What Is Love, If Not Jesus Persevering?

“I can’t stand people who say, ‘Well, when it’s all said and done, what’s really important is that we love one another.’ No! You’ve gotta love one another rightly. And how do we do that? Well, in the Gospel of John Jesus declares, ‘I call you my friends and now you can love one another.’ Remember: to be a friend of Jesus didn’t turn out very well for most of the disciples. The love that moves the sun and the stars (Dante) is that love that sustains the disciples through the challenge of dying – that is the love that is rightly seen at the center of the Christian life. Love is rightly understood to be the very substance of relation between the Father, the Son, and the Holy Spirit.” – Stanley Hauerwas

If you check out any church website, or examine any sign on a church property, you are pretty much guaranteed to see something about love. “We love everyone at this church!” “All are welcome here!” “We have open hearts, open minds, open doors!”

Which is all good and fine, but it’s not true. At least, not really. 

The church is in the business of welcoming all people but then we usually tell them, explicitly or implicitly, that they need to start acting like us. That is: we are fine with loving people until they fit the version of themselves that we want them to be.

Love, then, is radically coercive and predicated on how we view one another rather than how God views us.

Or, in some churches, our understanding of what it means to love remains forever in the realm of sentimentality and we do the bare minimum to maintain relationships that never extend to anything behind polite hellos. 

Stanley Hauerwas, on the other hand, rightly observes that we know what love looks like because we know Father, Son, and Holy Spirit. Love, then, isn’t whatever we view on the Hallmark channel or celebrate around on Valentine’s day. Love isn’t a bouquet of flowers or a box of chocolates. 

Love is cruciform.

Love is death and resurrection.

Love is coming down into the muck and mire of this life to make something of our nothing. 

And, because I often think music does a better job at expressing theological principles than mere words alone, here are some tunes to get us thinking of what it means to love rightly.

Natalie Bergman will be releasing her first solo record “Mercy” on May 7th. The album is a beautiful amalgamation of psychedelia and gospel and it follows her search for hope and salvation amidst the loss of both of her parents in a car accident. The song “Home At Last” is a profound reflection on love and loss with some wicked harmonies.

J.E. Sunde is a singer/songwriter who hails from Minneapolis. “Sunset Strip” has a super-catchy melody with harmonies that are reminiscent of Crosby, Stills, and Nash. Oddly, it feels upbeat but it delivers a gut punch of repentance: “Yes I did wrong but you know I confessed it / I wrote this song just to prove that I meant it / But now you’re gone and I feel empty / I feel empty I feel empty.”

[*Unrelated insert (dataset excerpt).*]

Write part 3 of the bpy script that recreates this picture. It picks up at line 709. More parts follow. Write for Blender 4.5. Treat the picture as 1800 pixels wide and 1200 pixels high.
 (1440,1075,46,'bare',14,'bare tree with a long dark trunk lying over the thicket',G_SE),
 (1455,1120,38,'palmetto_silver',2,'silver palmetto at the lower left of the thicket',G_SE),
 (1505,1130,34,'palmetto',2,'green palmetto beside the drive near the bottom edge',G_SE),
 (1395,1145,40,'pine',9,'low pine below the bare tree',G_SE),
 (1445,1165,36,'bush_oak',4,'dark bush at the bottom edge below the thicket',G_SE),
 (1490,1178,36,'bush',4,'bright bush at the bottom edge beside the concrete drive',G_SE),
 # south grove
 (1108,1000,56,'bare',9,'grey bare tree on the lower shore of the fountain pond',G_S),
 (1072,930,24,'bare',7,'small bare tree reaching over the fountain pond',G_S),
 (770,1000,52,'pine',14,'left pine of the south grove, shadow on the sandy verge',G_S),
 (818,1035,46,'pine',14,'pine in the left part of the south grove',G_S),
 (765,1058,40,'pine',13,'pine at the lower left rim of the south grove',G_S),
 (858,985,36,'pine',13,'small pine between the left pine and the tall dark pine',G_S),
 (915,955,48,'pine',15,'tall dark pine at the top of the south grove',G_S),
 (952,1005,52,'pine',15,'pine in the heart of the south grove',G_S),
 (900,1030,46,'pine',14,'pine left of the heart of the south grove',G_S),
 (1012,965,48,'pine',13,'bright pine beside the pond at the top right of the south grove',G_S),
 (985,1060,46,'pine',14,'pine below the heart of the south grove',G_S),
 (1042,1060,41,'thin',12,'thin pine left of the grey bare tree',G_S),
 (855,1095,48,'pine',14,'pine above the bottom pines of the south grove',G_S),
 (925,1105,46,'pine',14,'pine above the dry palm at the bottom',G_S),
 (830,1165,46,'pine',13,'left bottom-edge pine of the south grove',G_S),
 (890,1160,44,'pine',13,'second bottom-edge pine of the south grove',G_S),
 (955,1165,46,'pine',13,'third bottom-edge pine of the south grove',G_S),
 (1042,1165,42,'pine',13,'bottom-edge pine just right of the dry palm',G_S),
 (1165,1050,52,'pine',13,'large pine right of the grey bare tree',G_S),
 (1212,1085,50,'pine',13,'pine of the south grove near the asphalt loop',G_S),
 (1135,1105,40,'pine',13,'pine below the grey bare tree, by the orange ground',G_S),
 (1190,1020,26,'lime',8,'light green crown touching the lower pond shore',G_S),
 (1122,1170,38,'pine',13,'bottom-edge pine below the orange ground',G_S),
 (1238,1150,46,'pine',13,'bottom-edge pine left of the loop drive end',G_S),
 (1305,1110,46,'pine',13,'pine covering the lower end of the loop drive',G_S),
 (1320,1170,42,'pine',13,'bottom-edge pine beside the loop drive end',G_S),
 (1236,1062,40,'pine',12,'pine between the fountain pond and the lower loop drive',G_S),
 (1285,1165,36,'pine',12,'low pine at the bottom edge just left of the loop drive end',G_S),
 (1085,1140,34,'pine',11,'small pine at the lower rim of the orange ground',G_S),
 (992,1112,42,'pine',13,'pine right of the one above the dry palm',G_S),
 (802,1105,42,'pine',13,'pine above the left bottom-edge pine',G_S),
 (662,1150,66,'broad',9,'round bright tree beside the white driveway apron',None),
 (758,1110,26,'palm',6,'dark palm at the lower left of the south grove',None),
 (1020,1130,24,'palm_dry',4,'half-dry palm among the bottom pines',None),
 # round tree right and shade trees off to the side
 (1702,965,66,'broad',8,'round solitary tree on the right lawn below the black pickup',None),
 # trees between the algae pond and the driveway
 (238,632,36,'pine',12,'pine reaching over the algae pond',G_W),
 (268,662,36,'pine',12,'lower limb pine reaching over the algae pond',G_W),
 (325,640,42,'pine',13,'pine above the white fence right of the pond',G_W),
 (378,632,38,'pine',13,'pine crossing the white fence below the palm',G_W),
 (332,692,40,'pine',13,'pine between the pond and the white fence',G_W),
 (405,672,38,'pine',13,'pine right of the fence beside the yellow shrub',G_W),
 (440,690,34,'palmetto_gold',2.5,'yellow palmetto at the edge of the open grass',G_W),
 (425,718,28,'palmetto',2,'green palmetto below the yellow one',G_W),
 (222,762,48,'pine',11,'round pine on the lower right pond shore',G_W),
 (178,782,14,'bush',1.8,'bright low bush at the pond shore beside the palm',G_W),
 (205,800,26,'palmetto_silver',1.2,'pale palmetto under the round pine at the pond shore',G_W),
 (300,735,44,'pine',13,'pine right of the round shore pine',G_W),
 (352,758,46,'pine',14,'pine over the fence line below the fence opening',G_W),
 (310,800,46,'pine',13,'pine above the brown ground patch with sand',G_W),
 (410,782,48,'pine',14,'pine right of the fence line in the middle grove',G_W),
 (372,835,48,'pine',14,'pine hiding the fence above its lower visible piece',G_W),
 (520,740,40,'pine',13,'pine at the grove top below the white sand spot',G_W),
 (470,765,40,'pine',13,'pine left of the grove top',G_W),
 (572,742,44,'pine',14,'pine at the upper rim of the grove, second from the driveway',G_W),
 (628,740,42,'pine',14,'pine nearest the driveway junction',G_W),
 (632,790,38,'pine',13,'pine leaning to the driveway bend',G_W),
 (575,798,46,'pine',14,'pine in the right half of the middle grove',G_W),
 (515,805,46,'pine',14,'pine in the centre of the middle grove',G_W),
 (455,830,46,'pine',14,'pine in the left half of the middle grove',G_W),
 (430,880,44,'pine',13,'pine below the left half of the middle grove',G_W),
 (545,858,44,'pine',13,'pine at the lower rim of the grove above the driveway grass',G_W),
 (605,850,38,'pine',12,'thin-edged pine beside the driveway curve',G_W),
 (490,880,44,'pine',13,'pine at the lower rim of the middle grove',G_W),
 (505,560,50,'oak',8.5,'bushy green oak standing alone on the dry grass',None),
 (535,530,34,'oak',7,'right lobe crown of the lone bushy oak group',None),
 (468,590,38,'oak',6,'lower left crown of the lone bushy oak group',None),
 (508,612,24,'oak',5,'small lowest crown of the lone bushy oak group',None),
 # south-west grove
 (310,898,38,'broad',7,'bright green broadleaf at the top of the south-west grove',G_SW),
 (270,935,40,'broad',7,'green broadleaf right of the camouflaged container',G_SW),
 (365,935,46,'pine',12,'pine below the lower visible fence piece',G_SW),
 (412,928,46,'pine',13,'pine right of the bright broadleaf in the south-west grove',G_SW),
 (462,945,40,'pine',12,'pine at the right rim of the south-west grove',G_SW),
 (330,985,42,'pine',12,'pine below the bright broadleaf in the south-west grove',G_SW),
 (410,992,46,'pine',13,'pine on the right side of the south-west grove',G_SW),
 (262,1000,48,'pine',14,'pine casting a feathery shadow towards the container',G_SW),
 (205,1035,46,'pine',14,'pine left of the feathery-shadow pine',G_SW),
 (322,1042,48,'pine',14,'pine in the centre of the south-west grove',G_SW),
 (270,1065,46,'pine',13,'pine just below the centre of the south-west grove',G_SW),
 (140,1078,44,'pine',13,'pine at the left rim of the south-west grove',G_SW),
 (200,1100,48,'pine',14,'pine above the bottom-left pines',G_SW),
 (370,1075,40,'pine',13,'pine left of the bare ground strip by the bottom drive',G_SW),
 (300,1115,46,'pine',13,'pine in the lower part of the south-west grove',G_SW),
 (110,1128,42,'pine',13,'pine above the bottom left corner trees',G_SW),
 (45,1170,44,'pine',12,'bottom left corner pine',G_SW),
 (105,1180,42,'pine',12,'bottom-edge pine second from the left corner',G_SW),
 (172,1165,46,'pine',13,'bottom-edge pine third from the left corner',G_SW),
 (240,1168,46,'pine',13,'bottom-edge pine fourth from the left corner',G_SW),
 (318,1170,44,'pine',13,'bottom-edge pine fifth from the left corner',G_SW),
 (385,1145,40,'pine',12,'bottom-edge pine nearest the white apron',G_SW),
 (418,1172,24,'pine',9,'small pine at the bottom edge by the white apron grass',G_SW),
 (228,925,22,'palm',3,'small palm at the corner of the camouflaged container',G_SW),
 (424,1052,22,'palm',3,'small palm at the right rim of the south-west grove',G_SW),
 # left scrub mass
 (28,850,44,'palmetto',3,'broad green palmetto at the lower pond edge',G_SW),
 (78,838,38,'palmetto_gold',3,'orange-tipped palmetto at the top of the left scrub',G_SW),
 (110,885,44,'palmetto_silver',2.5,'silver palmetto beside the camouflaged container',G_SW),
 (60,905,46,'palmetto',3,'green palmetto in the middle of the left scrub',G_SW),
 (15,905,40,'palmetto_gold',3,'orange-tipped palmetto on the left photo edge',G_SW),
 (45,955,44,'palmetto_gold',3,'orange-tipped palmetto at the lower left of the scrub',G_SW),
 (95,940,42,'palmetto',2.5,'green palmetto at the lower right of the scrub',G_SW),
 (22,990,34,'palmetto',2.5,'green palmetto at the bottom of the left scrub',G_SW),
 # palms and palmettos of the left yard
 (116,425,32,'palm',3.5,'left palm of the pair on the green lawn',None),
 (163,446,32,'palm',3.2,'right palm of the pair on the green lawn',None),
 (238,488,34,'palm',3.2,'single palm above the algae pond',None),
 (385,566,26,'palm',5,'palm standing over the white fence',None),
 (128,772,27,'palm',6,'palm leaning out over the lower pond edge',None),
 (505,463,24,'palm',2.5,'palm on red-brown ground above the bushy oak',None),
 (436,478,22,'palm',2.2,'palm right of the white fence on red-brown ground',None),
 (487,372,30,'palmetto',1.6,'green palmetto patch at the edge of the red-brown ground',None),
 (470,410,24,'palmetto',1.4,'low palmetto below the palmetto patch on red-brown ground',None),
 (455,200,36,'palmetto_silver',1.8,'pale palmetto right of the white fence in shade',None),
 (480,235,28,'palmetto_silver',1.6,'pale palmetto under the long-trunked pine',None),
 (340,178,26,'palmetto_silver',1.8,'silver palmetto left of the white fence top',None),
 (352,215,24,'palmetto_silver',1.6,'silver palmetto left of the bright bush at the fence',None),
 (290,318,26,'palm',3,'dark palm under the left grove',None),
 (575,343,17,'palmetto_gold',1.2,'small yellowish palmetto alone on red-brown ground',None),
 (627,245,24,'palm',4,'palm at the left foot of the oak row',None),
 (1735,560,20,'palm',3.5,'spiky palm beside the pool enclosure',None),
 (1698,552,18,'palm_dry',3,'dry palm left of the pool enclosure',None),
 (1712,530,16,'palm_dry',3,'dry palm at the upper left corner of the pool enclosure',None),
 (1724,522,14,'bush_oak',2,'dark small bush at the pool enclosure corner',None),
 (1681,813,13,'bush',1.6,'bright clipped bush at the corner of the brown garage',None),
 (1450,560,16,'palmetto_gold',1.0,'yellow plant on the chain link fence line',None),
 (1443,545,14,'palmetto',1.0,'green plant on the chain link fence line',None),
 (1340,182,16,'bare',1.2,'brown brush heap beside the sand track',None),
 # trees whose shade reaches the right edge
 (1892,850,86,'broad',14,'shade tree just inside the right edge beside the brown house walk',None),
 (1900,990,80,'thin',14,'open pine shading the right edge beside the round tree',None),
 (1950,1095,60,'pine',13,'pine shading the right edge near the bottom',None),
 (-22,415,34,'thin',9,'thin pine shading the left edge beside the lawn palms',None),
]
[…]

Leon Bridges has one of those voices that feels out of time, in a good way. “Like A Ship” is a cover of T.L. Bennet gospel tune from 1971 and it sees Bridges lifting up his silky smooth voice with a groovy baseline on top of some tight drums. A gospel choir belts out the harmonic anthem and the song, appropriately, ends with an organ solo that would delight any Sunday morning church crowd.